Thursday, January 10, 2008

The Aim of a Liberal Education

I have been enlightened by the Harvard Report of the Task Force on General Education (PDF). Some of it is ordinary enough, but then, shortly into it, you get this lovely sentence:

On the contrary, the aim of a liberal education is to unsettle presumptions, to defamiliarize the familiar, to reveal what is going on beneath and behind appearances, to disorient young people and to help them to find ways to re-orient themselves. A liberal education aims to accomplish these things by questioning assumptions, by inducing self-reflection, by teaching students to think critically and analytically, by exposing them to the sense of alienation produced by encounters with radically different historical moments and cultural formations and with phenomena that exceed their, and even our own, capacity fully to understand.


As near as I can figure, what this means is this: the aim of liberal education is to induce insanity. One should produce students without settled presumptions who are unfamiliar with anything, who can thereby undergo that standard insanity-inducing technique in which you disorient a person and make them feel alienated and unable to understand the world until they start re-orienting themselves by making up their own world. It's a good, solid plan, and I fully look forward to seeing the results.
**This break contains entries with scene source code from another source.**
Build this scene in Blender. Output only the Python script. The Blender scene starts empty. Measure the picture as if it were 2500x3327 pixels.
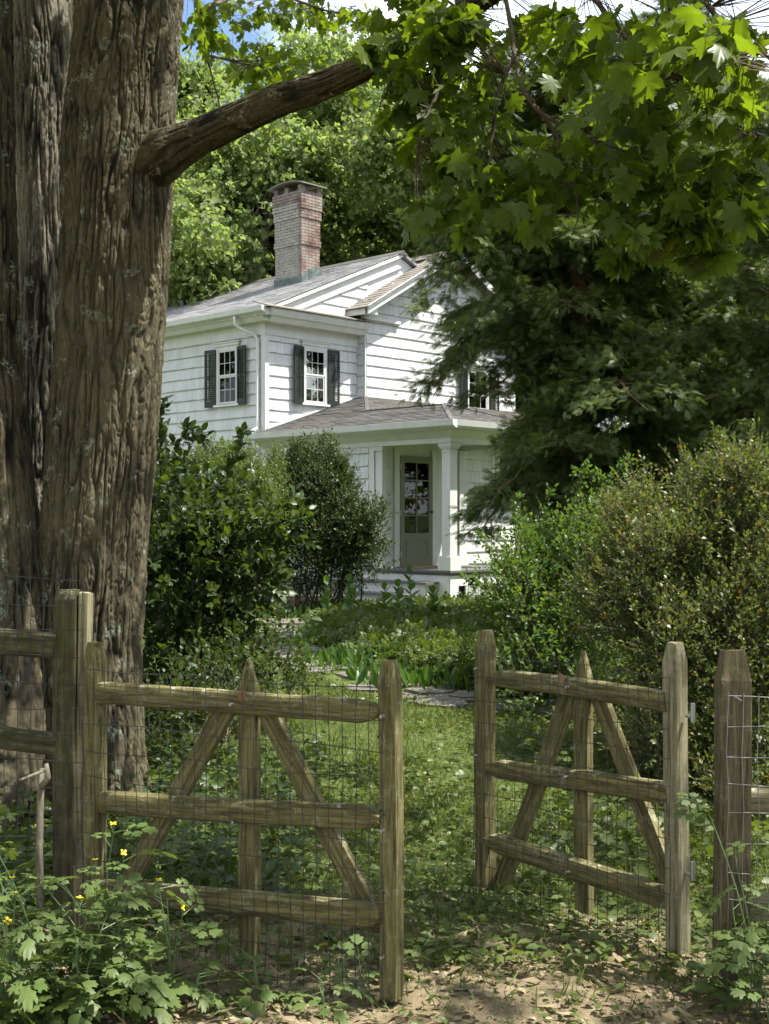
import bpy, math, random
import numpy as np
from mathutils import Vector, Matrix
rng = np.random.default_rng(7)
random.seed(7)
S = bpy.context.scene
COL = S.collection
# ---------------------------------------------------------------- camera
EYE = 1.65
cd = bpy.data.cameras.new("camera"); cam = bpy.data.objects.new("camera", cd); COL.objects.link(cam)
cam.location = (0, 0, EYE); cam.rotation_euler = (math.radians(90), 0, 0)
cd.sensor_fit = 'HORIZONTAL'; cd.sensor_width = 36; cd.lens = 36 * 2697 / 1662
cd.shift_y = 19 / 1662; cd.clip_start = 0.05; cd.clip_end = 2000
S.camera = cam
# ---------------------------------------------------------------- light
SUN_DIR = Vector((1.276, -0.11, 2.55)).normalized()
elev = math.asin(SUN_DIR.z)
sd = bpy.data.lights.new("sun", 'SUN'); so = bpy.data.objects.new("sun", sd); COL.objects.link(so)
so.rotation_euler = SUN_DIR.to_track_quat('Z', 'Y').to_euler()
sd.energy = 4.7; sd.angle = math.radians(0.53); sd.color = (1.0, 0.95, 0.86)
W = bpy.data.worlds.new("World"); S.world = W; W.use_nodes = True
nt = W.node_tree; nt.nodes.clear()
wo = nt.nodes.new('ShaderNodeOutputWorld'); bg = nt.nodes.new('ShaderNodeBackground')
sky = nt.nodes.new('ShaderNodeTexSky'); sky.sky_type = 'NISHITA'; sky.sun_disc = False
sky.sun_elevation = elev; sky.sun_rotation = math.atan2(SUN_DIR.x, SUN_DIR.y)
sky.air_density = 1.0; sky.dust_density = 0.6; sky.ozone_density = 2.0
# drifting white cloud over the blue
tc = nt.nodes.new('ShaderNodeTexCoord'); mp = nt.nodes.new('ShaderNodeMapping'); mp.inputs['Scale'].default_value = (1, 1, 2.2)
mp.inputs['Location'].default_value = (0.35, 0.1, 0.15)
cn = nt.nodes.new('ShaderNodeTexNoise'); cn.inputs['Scale'].default_value = 2.6; cn.inputs['Detail'].default_value = 7
cr = nt.nodes.new('ShaderNodeValToRGB'); cr.color_ramp.elements[0].position = 0.42; cr.color_ramp.elements[1].position = 0.60
mx = nt.nodes.new('ShaderNodeMix'); mx.data_type = 'RGBA'; mx.inputs[7].default_value = (11, 11.3, 12, 1)
nt.links.new(tc.outputs['Generated'], mp.inputs['Vector']); nt.links.new(mp.outputs[0], cn.inputs['Vector'])
nt.links.new(cn.outputs['Fac'], cr.inputs['Fac']); nt.links.new(cr.outputs['Color'], mx.inputs[0])
nt.links.new(sky.outputs[0], mx.inputs[6]); nt.links.new(mx.outputs[2], bg.inputs['Color'])
bg.inputs['Strength'].default_value = 0.088
nt.links.new(bg.outputs[0], wo.inputs['Surface'])
S.view_settings.view_transform = 'Standard'; S.view_settings.look = 'None'
S.view_settings.exposure = 1.45; S.view_settings.gamma = 1; S.view_settings.use_curve_mapping = False
cy = S.cycles
cy.max_bounces = 8; cy.diffuse_bounces = 5; cy.glossy_bounces = 3; cy.transmission_bounces = 4; cy.transparent_max_bounces = 6
cy.caustics_reflective = False; cy.caustics_refractive = False; cy.use_denoising = True

def at(px, py, Y):
    """a point of the place: px, py measured on a 1662-wide view, Y metres ahead"""
    return Vector(((px - 831) / 2697 * Y, Y, EYE - (py - 1125) / 2697 * Y))
# ---------------------------------------------------------------- helpers
def link(o, parent=None):
    COL.objects.link(o)
    if parent is not None: o.parent = parent
    return o
def tag(o, label=None, cat=None, group=None, kind=None):
    for k, v in (('label', label), ('category', cat), ('group', group), ('kind', kind)):
        if v: o[k] = v
    return o
def empty(name, loc=(0, 0, 0), rz=0, label=None, cat=None, group=None):
    o = bpy.data.objects.new(name, None); o.location = loc; o.rotation_euler = (0, 0, rz); link(o)
    return tag(o, label, cat, group)
class MB:
    def __init__(s): s.v = []; s.f = []
    def box(s, x0, x1, y0, y1, z0, z1, M=None):
        b = len(s.v)
        p = [(x0, y0, z0), (x1, y0, z0), (x1, y1, z0), (x0, y1, z0), (x0, y0, z1), (x1, y0, z1), (x1, y1, z1), (x0, y1, z1)]
        if M is not None: p = [tuple(M @ Vector(q)) for q in p]
        s.v += p
        s.f += [tuple(b + i for i in q) for q in ((0, 3, 2, 1), (4, 5, 6, 7), (0, 1, 5, 4), (1, 2, 6, 5), (2, 3, 7, 6), (3, 0, 4, 7))]
        return s
    def poly(s, pts):
        b = len(s.v); s.v += [tuple(p) for p in pts]; s.f.append(tuple(range(b, b + len(pts)))); return s
    def prism(s, pts, d):
        """polygon pts extruded by vector d"""
        n = len(pts); b = len(s.v); d = Vector(d)
        s.v += [tuple(p) for p in pts] + [tuple(Vector(p) + d) for p in pts]
        s.f.append(tuple(b + i for i in range(n))[::-1]); s.f.append(tuple(b + n + i for i in range(n)))
        for i in range(n):
            j = (i + 1) % n; s.f.append((b + i, b + j, b + n + j, b + n + i))
        return s
    def tube(s, pts, rad, n=6, cap=True):
        pts = [Vector(p) for p in pts]; m = len(pts)
        if not hasattr(rad, '__len__'): rad = [rad] * m
        b = len(s.v); up = Vector((0, 0, 1)); prev = None
        for i, p in enumerate(pts):
            d = (pts[min(i + 1, m - 1)] - pts[max(i - 1, 0)])
            d = d.normalized() if d.length > 1e-9 else up
            if prev is None:
                a = d.cross(up if abs(d.z) < .9 else Vector((1, 0, 0))).normalized()
            else:
                a = (prev - d * prev.dot(d)).normalized()
            prev = a; c = d.cross(a)
            for k in range(n):
                t = 2 * math.pi * k / n
                s.v.append(tuple(p + (a * math.cos(t) + c * math.sin(t)) * rad[i]))
        for i in range(m - 1):
            for k in range(n):
                k2 = (k + 1) % n
                s.f.append((b + i * n + k, b + i * n + k2, b + (i + 1) * n + k2, b + (i + 1) * n + k))
        if cap:
            s.f.append(tuple(b + k for k in range(n))[::-1]); s.f.append(tuple(b + (m - 1) * n + k for k in range(n)))
        return s
    def mesh(s, name, mat, smooth=False):
        me = bpy.data.meshes.new(name); me.from_pydata(s.v, [], s.f); me.materials.append(mat)
        if smooth: me.polygons.foreach_set('use_smooth', [True] * len(me.polygons))
        me.update(); return me
    def build(s, name, mat, parent=None, smooth=False, kind=None):
        o = link(bpy.data.objects.new(name, s.mesh(name, mat, smooth)), parent)
        if kind: o['kind'] = kind
        return o
def np_mesh(name, V, F, mat, smooth=False):
    """V (n,3), F (m,k) arrays"""
    me = bpy.data.meshes.new(name); n = len(V); m, k = F.shape
    me.vertices.add(n); me.vertices.foreach_set('co', V.astype(np.float32).ravel())
    me.loops.add(m * k); me.loops.foreach_set('vertex_index', F.astype(np.int32).ravel())
    me.polygons.add(m); me.polygons.foreach_set('loop_start', np.arange(0, m * k, k, dtype=np.int32))
    try: me.polygons.foreach_set('loop_total', np.full(m, k, dtype=np.int32))
    except Exception: pass
    if smooth: me.polygons.foreach_set('use_smooth', np.ones(m, dtype=bool))
    me.materials.append(mat); me.update(calc_edges=True); return me
def np_obj(name, V, F, mat, parent=None, smooth=False, kind=None):
    o = link(bpy.data.objects.new(name, np_mesh(name, V, F, mat, smooth)), parent)
    if kind: o['kind'] = kind
    return o
# ---- numpy noise
def hash2(ix, iy, seed):
    h = (ix.astype(np.int64) * 374761393 + iy.astype(np.int64) * 668265263 + seed * 974711) & 0xffffffff
    h = ((h ^ (h >> 13)) * 1274126177) & 0xffffffff
    return ((h ^ (h >> 16)) & 0xffffff) / float(0xffffff)
def vnoise(x, y, seed=0, per=0):
    ix = np.floor(x); iy = np.floor(y); fx = x - ix; fy = y - iy
    fx = fx * fx * (3 - 2 * fx); fy = fy * fy * (3 - 2 * fy)
    ix = ix.astype(np.int64); iy = iy.astype(np.int64); ix2 = ix + 1
    if per: ix = ix % per; ix2 = ix2 % per
    a = hash2(ix, iy, seed); b = hash2(ix2, iy, seed); c = hash2(ix, iy + 1, seed); d = hash2(ix2, iy + 1, seed)
    return (a * (1 - fx) + b * fx) * (1 - fy) + (c * (1 - fx) + d * fx) * fy
def fbm(x, y, seed=0, oct=4, per=0):
    s = 0; a = .5; t = 0
    for i in range(oct):
        s = s + a * vnoise(x * 2 ** i, y * 2 ** i, seed + i * 17, per * 2 ** i if per else 0); t += a; a *= .5
    return s / t
# ---- leaf scatter
def norm(a): return a / np.maximum(np.linalg.norm(a, axis=-1, keepdims=True), 1e-9)
def basis(D, N):
    """matrices with columns x, y=D, z~N"""
    y = norm(D); x = norm(np.cross(y, N)); z = np.cross(x, y)
    return np.stack([x, y, z], axis=-1)
def scatter(tv, tf, P, R, Sc):
    n = len(P); tv = np.asarray(tv, float); tf = np.asarray(tf, int)
    V = np.einsum('nij,vj->nvi', R, tv) * np.reshape(Sc, (-1, 1, 1)) + P[:, None, :]
    F = tf[None] + (np.arange(n) * len(tv))[:, None, None]
    return V.reshape(-1, 3), F.reshape(-1, tf.shape[1])
def rdir(n, up=0.0, g=None):
    g = g or rng; d = g.normal(size=(n, 3)); d[:, 2] += up; return norm(d)
def cat(parts):
    Vs = []; Fs = []; o = 0
    for V, F in parts: Vs.append(V); Fs.append(F + o); o += len(V)
    return np.concatenate(Vs), np.concatenate(Fs)
def twig_tubes(A, B, r0, r1):
    """thin 3-sided tubes from A to B, triangles"""
    D = norm(B - A); ref = np.tile(np.array([[0.3, 0.2, 1.0]]), (len(A), 1)); x = norm(np.cross(D, ref)); y = np.cross(D, x)
    V = []
    for P, r in ((A, r0), (B, r1)):
        for k in range(3):
            t = 2 * math.pi * k / 3
            V.append(P + (x * math.cos(t) + y * math.sin(t)) * r)
    V = np.stack(V, axis=1)
    tf = np.array([(0, 1, 4), (0, 4, 3), (1, 2, 5), (1, 5, 4), (2, 0, 3), (2, 3, 5)])
    F = tf[None] + (np.arange(len(A)) * 6)[:, None, None]
    return V.reshape(-1, 3), F.reshape(-1, 3)
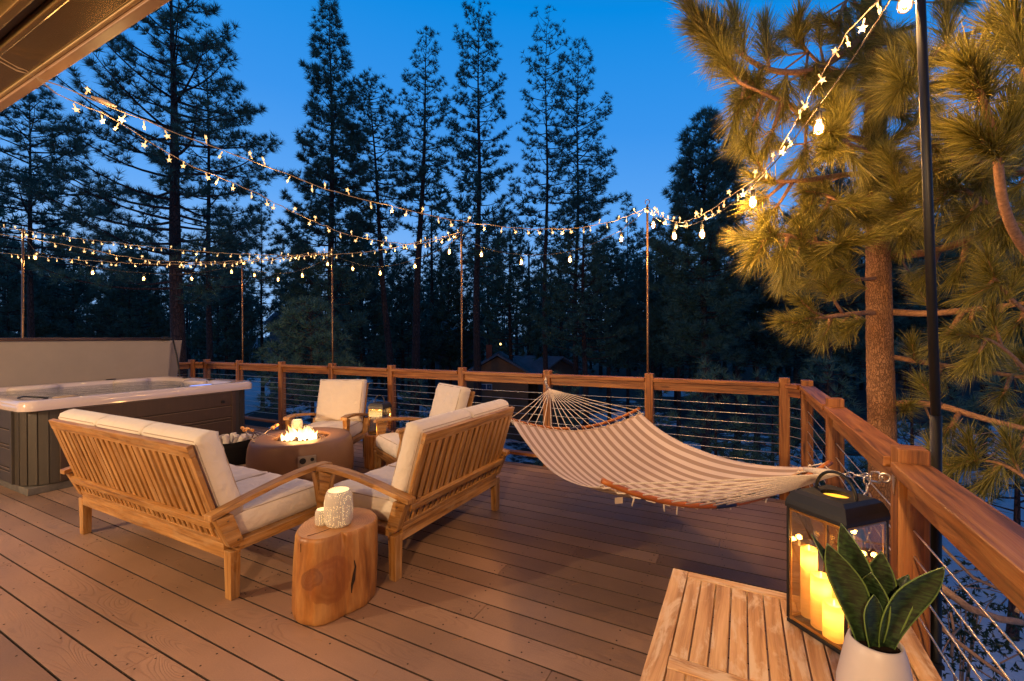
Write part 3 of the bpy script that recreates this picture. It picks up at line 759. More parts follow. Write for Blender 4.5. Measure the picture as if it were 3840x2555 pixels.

And they get practical, too; for instance, we should teach students how to distinguish between the 'literal' and the 'symbolic', and give them science classes that don't cover in depth any scientific sub-discipline, and they firmly insist on the conservative idea of the importance of faculty-student interaction in teaching, rejecting the view that they should never interact at all. Also, if you read it, you will learn that Harvard students lead lives that affect the lives of others; and because of this liberal education has value in comparison to professional education because it teaches people to think unprofessionally.

Yes, I am being facetious; the report doesn't tell us that we should teach students the difference between being facetious and serious, but it's a natural sort of thing to do when you are painstakingly showing them how to recognize that something is a symbol. Amid all the triteness there are some good things in the report. But for those who prefer unsettle the presumptions of academics and disorienting Task Forces, you might start with R. R. Reno's criticism of it.